No se sabe si ha mandado matar. No se duda. Es hijo de un capo pesado, de esos que hicieron historia entre el viento plomizo de las balas. De esos que ya no están y siguen siendo recordados.
Su trabajo, sin pretensiones de figurar, consiste en mover, transportar: vía aérea, en esas avionetas furtivas y etéreas, droga de todo tipo. Y tiene su flota de naves, viejas y nuevas, todas ellas en condiciones óptimas.

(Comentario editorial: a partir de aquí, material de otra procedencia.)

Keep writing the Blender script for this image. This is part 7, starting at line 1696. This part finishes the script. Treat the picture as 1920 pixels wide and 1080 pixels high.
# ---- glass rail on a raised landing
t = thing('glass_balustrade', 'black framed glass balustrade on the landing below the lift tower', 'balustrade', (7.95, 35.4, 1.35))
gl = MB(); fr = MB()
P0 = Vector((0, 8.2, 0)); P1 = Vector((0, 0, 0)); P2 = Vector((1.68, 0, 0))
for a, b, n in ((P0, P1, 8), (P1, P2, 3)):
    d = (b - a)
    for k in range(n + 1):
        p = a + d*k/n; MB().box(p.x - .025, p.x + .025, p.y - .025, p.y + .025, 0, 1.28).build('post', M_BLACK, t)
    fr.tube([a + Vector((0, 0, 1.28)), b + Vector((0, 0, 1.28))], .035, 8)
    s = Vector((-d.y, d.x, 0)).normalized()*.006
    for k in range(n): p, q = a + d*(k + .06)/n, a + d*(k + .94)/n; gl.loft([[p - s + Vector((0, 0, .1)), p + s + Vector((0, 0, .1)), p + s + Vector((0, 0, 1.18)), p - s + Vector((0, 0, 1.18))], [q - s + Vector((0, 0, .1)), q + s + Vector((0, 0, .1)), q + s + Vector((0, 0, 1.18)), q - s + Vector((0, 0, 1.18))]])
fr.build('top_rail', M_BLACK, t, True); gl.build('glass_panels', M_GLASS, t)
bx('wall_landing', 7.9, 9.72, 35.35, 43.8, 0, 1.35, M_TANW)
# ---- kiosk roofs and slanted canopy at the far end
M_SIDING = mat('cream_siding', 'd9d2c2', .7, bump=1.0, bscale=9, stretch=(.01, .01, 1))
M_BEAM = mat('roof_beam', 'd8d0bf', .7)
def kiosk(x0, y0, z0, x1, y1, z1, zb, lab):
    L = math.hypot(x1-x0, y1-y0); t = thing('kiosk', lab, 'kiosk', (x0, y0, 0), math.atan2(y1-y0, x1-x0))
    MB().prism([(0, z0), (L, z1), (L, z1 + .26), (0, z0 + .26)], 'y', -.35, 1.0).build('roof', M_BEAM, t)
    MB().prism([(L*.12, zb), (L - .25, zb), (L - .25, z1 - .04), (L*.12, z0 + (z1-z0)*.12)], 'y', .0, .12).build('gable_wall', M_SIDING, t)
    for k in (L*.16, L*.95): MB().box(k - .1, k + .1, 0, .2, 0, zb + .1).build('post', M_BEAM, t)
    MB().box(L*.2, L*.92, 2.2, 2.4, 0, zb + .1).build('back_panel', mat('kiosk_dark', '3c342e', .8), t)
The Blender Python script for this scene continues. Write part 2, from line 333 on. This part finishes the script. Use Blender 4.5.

Y cuenta con un equipo de trabajo. Son jóvenes técnicos, pilotos, cargadores, mandaderos, sicarios, choferes, punteros, operadores, proveedores, clientes, contactos. Una red tejida fina y meticulosamente. En el barrio, la colonia, todos quieren ser sus empleados, lo admiran. Es un ídolo. Paradigma de capo bueno.
Ya no hay de esos, dice María. La dama tiene tres hijos. También tenía un marido. Para ella, ese capo es un hombre ejemplar, de esos que todavía conviven con la gente y se preocupan por sus problemas. Los otros, asegura, son asesinos. No se le mojan los ojos.
Los trae así, siempre. Desde aquella vez. Usted debería verlo: cuando llega, aquí a la calle, es como si empezara una fiesta, o si alguien cumpliera años o si hubiera motivo para salir a la calle, poner sillas y mesas, colgar arreglos, traer la banda o los chirrines, esos que tocan música norteña, e instalar la piñata.
Pero lo mejor, oiga, lo mejor, es cómo lo ven los niños. Y cómo los trata: los niños se le cuelgan al hombro, se le suben por la espalda, atan sus manos a sus pies, se le pegan como chinches, como güinas en piel perruna, le hacen bromas y le jalan los cabellos.
Y con los bebés. Él es un hombre tierno. Los abraza, les hace cariños y bromas, juega con ellos. Casi siempre, por no decir siempre, les trae regalos, y no hablo solo de pañaleras o portabebés, también juguetes, cobijas, ropa. Ya ve que la ropa de bebé es muy cara.
Su esposo era piloto. Era. Todos ahí quieren serlo: estar frente a la consola llena de botones de todos colores, las agujas que se mueven, las hélices, maniobrar para levantar la nave, planear, ver todo desde arriba, los hombres como hormigas, y aterrizar.
Lo mejor es la lana. Porque el hombre paga bien. Es generoso en todo, hasta en amores. En regar semilla líquida en las entrepiernas que se cruzan en su camino, que gustan de posarse en la piel de los asientos de sus automóviles.
Al esposo de María le fue bien. Hasta que murió, allá, arriba, entre los pinos y los cerros. La avioneta falló y nadie sabe por qué. De repente se vino a pique. Pidió auxilio pero fue igual. Cuando llegaron ya estaba muerto. Él y los demás.
Le iba bien, de verdad. Y cuando me enteré que estaba muerto pues me puse a chillar. Me dolió porque era mi marido, el papá de mis hijos. Y cuando me calmé lo que pensé es ahora de qué vamos a vivir, con qué vamos a comer.
El señor pagó los funerales. Yo me quedé con los ojos hinchados, triste. Hasta que llegó el día 15. Y desde entonces él me paga el salario, como si mi esposo siguiera trabajando.
Artículo publicado el 25 de agosto de 2024 en la edición 1126 del semanario Ríodoce.